Авторитет Коммуны был столь велик, а ее приверженность федералистским принципам столь очевидна, что это заставило многих видных теоретиков госсоциализма пересмотреть свои прежние взгляды.
Маркс, по образному выражению Ф. Меринга, снял шляпу перед опытом Парижской Коммуны и признал принципы, ранее детально разработанные его главным оппонентом в Интернационале Бакуниным. Именно он, Бакунин, великий русский революционер, одно время считавший себя учеником Маркса, предвосхищая опыт коммунаров, первым описал модель общества с «растворенной властью» и даже придумал название — ДЕЛЕГИРОВАНИЕ.
Еще за три года до Парижской Коммуны в «Программе международного социалистического альянса» он дал не только план восстания и организации «нового революционного отечества», но и последовательное описание принципов организации и функционирования децентрализованной, федеративной системы управления. Сравнительно немногочисленные и потому хорошо знающие друг друга группы людей направляют своих делегатов (называется даже их оптимальное число — 2, минимум необходимый для контроля) с императивными мандатами для создания непосредственно вышестоящего органа. Компактность делегирующих групп делает право отзыва и замены депутатов реальностью. Делегатский совет отказывается от «всяких претензий» на вмешательство во внутренние дела создавших его групп, он занят только координацией их общих дел. Делегатский совет не создает объединенного и обособленного органа исполнительной власти, а организует «отдельные для каждой отрасли» органы управления, в основе которых — рабочие группы из самих делегатов. Сложившийся таким образом в лице Совета Коммуны коллектив делегатов делегирует в свою очередь своих представителей, так же контролируемых и при необходимости «подлежащих отозванию», в вышестоящий Совет Федерации, который не вмешивается во внутренние дела создавших его коммун, а занимается их общими делами. К сказанному можно добавить лишь то, что, поскольку будущая федерация мыслилась Бакунину как объединение «снизу вверх» «промышленных и земледельческих ассоциаций» (говоря современным языком, трудовых колективов), то их делегаты должны были вскоре заменить в составе Совета Коммуны делегатов от баррикад, а к ним присоединились бы делегаты от научных и творческих союзов. Вот ведь о чем мечтал объявленный врагом науки и нигилистом Бакунин: «Организация общества путем свободной федерации снизу вверх рабочих союзов, как индустриальных, так и земледельческих, как научных, так и союзов работников искусства и литературы, сначала в коммуну, потом в федерацию коммун в области, области в нации, наций в международный братский союз».

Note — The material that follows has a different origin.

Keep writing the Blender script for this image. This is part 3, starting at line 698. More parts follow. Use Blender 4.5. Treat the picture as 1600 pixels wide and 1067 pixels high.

Эта система, в основе которой лежал принцип «революционной делегации», обладала рядом важных преимуществ перед парламентской представительной демократией. В книге «Анархия по Прудону» ее авторы Бакунин и Дж. Гильом прямо указали основной недостаток прямых выборов во «всенародный» парламент — некомпетентность массового избирателя: «Каким образом, например, может народ удостовериться в способности тех лиц, которых ему приходится уполномочивать! Если бы в рабочей ассоциации приходилось решать вопрос, кто из членов наиболее способен выполнить известную промышленную должность, избиратели-работники не рисковали бы ошибиться в выборе, так как приходилось бы судить о вопросах, не выходящих из их специальных ремесленных сведений. А здесь хотят, чтобы народ, то есть совокупность этих работников, каждый из которых компетентен только в своей специальности, решил сознательно вопрос, не имеющий ничего общего с его ежедневной практикой, с его знаниями».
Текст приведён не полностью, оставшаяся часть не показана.